What is asked: All of the listing below must be repeated word for word. Pictures are the only thing to omit.

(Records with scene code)
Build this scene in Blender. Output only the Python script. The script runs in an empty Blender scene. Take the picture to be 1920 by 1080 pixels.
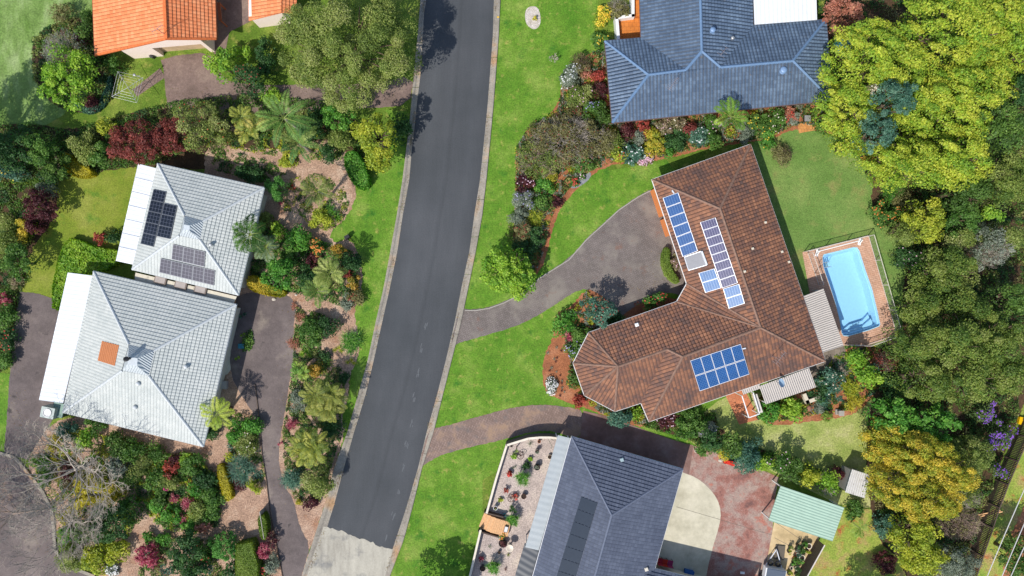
import bpy, math, random
import numpy as np
from mathutils import Vector
R_ = math.radians
# ---------------------------------------------------------------- camera, sky, sun, exposure
H = 67.0            # flying height of the camera in metres
PPM = 19.0          # photograph pixels per metre on the ground
scene = bpy.context.scene
cam_d = bpy.data.cameras.new("camera"); cam = bpy.data.objects.new("camera", cam_d)
scene.collection.objects.link(cam); scene.camera = cam
cam.location = (0, 0, H); cam.rotation_euler = (0, 0, 0)
cam_d.sensor_width = 36; cam_d.lens = PPM * H / 1920 * 36; cam_d.clip_end = 3000
SUN_EL = 51.0; SAZ = (0.62, 0.785)      # direction in which shadows fall
world = bpy.data.worlds.new("World"); scene.world = world; world.use_nodes = True
wn = world.node_tree; bg = wn.nodes["Background"]
sky = wn.nodes.new("ShaderNodeTexSky"); sky.sky_type = 'NISHITA'; sky.sun_disc = False
sky.sun_elevation = R_(SUN_EL); sky.sun_rotation = math.atan2(-SAZ[0], -SAZ[1])
wn.links.new(sky.outputs[0], bg.inputs[0]); bg.inputs[1].default_value = 0.14
sl = bpy.data.lights.new("sun", 'SUN'); sl.energy = 3.9; sl.angle = R_(0.5); sl.color = (1, 0.955, 0.89)
so = bpy.data.objects.new("sun", sl); scene.collection.objects.link(so)
ce = math.cos(R_(SUN_EL))
so.rotation_euler = Vector((SAZ[0]*ce, SAZ[1]*ce, -math.sin(R_(SUN_EL)))).to_track_quat('-Z', 'Y').to_euler()
so.location = (-60, -75, 120)
scene.view_settings.view_transform = 'Standard'; scene.view_settings.look = 'None'
scene.view_settings.exposure = 0.25; scene.view_settings.gamma = 1
scene.cycles.max_bounces = 6; scene.cycles.diffuse_bounces = 4; scene.cycles.transmission_bounces = 4; scene.cycles.transparent_max_bounces = 8
C = scene.collection

# ---------------------------------------------------------------- helpers
def P(x, y, h=0.0):
    "world point at height h for a place measured in photograph pixels"
    s = (1 - h / H) / PPM
    return Vector(((x - 960) * s, (540 - y) * s, h))
def hx(s, k=1.0):
    s = s.lstrip('#'); v = [int(s[i:i+2], 16)/255 for i in (0, 2, 4)]
    return tuple(k*((c/12.92) if c <= 0.04045 else ((c+0.055)/1.055)**2.4) for c in v)
def tag(o, label=None, cat=None, group=None, kind=None):
    if label: o['label'] = label
    if cat: o['category'] = cat
    if group: o['group'] = group
    if kind: o['kind'] = kind
    return o
def thing(name, label, cat, loc=(0, 0, 0), group=None, rz=0):
    o = bpy.data.objects.new(name, None); C.objects.link(o)
    o.location = loc; o.rotation_euler = (0, 0, rz); o.empty_display_size = 0.3
    return tag(o, label, cat, group)
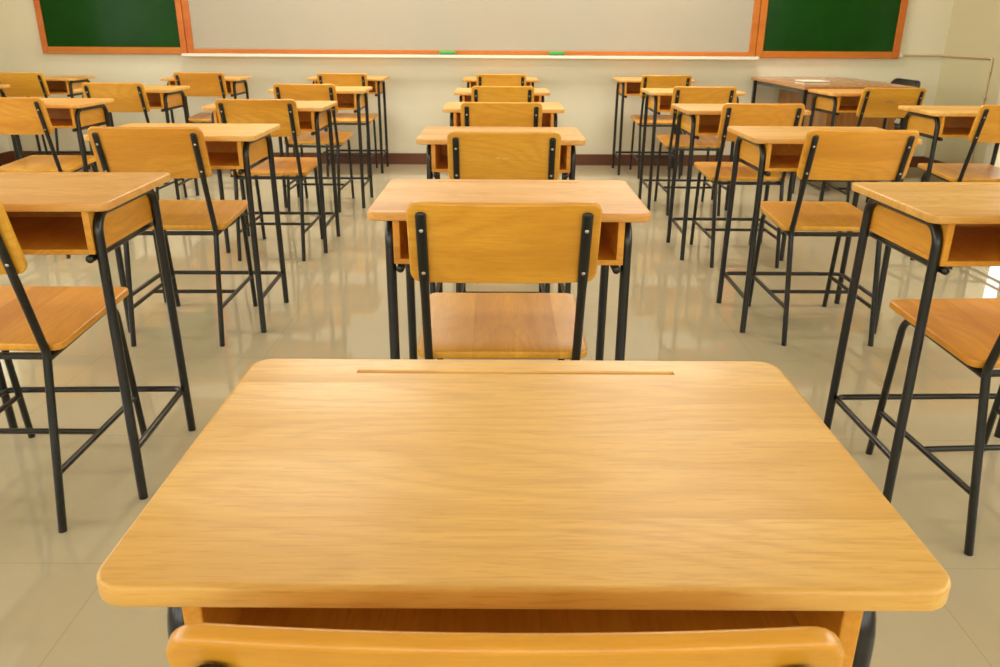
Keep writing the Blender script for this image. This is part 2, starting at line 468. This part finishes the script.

Output of the task:
Build this scene in Blender. Output only the Python script. The script runs in an empty Blender scene. Take the picture to be 1920 by 1080 pixels.
import bpy, math, random
import numpy as np
from mathutils import Vector
R_ = math.radians
# ---------------------------------------------------------------- camera, sky, sun, exposure
H = 67.0            # flying height of the camera in metres
PPM = 19.0          # photograph pixels per metre on the ground
scene = bpy.context.scene
cam_d = bpy.data.cameras.new("camera"); cam = bpy.data.objects.new("camera", cam_d)
scene.collection.objects.link(cam); scene.camera = cam
cam.location = (0, 0, H); cam.rotation_euler = (0, 0, 0)
cam_d.sensor_width = 36; cam_d.lens = PPM * H / 1920 * 36; cam_d.clip_end = 3000
SUN_EL = 51.0; SAZ = (0.62, 0.785)      # direction in which shadows fall
world = bpy.data.worlds.new("World"); scene.world = world; world.use_nodes = True
wn = world.node_tree; bg = wn.nodes["Background"]
sky = wn.nodes.new("ShaderNodeTexSky"); sky.sky_type = 'NISHITA'; sky.sun_disc = False
sky.sun_elevation = R_(SUN_EL); sky.sun_rotation = math.atan2(-SAZ[0], -SAZ[1])
wn.links.new(sky.outputs[0], bg.inputs[0]); bg.inputs[1].default_value = 0.14
sl = bpy.data.lights.new("sun", 'SUN'); sl.energy = 3.9; sl.angle = R_(0.5); sl.color = (1, 0.955, 0.89)
so = bpy.data.objects.new("sun", sl); scene.collection.objects.link(so)
ce = math.cos(R_(SUN_EL))
so.rotation_euler = Vector((SAZ[0]*ce, SAZ[1]*ce, -math.sin(R_(SUN_EL)))).to_track_quat('-Z', 'Y').to_euler()
so.location = (-60, -75, 120)
scene.view_settings.view_transform = 'Standard'; scene.view_settings.look = 'None'
scene.view_settings.exposure = 0.25; scene.view_settings.gamma = 1
scene.cycles.max_bounces = 6; scene.cycles.diffuse_bounces = 4; scene.cycles.transmission_bounces = 4; scene.cycles.transparent_max_bounces = 8
C = scene.collection

# ---------------------------------------------------------------- helpers
def P(x, y, h=0.0):
    "world point at height h for a place measured in photograph pixels"
    s = (1 - h / H) / PPM
    return Vector(((x - 960) * s, (540 - y) * s, h))
def hx(s, k=1.0):
    s = s.lstrip('#'); v = [int(s[i:i+2], 16)/255 for i in (0, 2, 4)]
    return tuple(k*((c/12.92) if c <= 0.04045 else ((c+0.055)/1.055)**2.4) for c in v)
def tag(o, label=None, cat=None, group=None, kind=None):
    if label: o['label'] = label
    if cat: o['category'] = cat
    if group: o['group'] = group
    if kind: o['kind'] = kind
    return o
def thing(name, label, cat, loc=(0, 0, 0), group=None, rz=0):
    o = bpy.data.objects.new(name, None); C.objects.link(o)
    o.location = loc; o.rotation_euler = (0, 0, rz); o.empty_display_size = 0.3
    return tag(o, label, cat, group)
Keep writing the Blender script for this image. This is part 2, starting at line 468. This part finishes the script.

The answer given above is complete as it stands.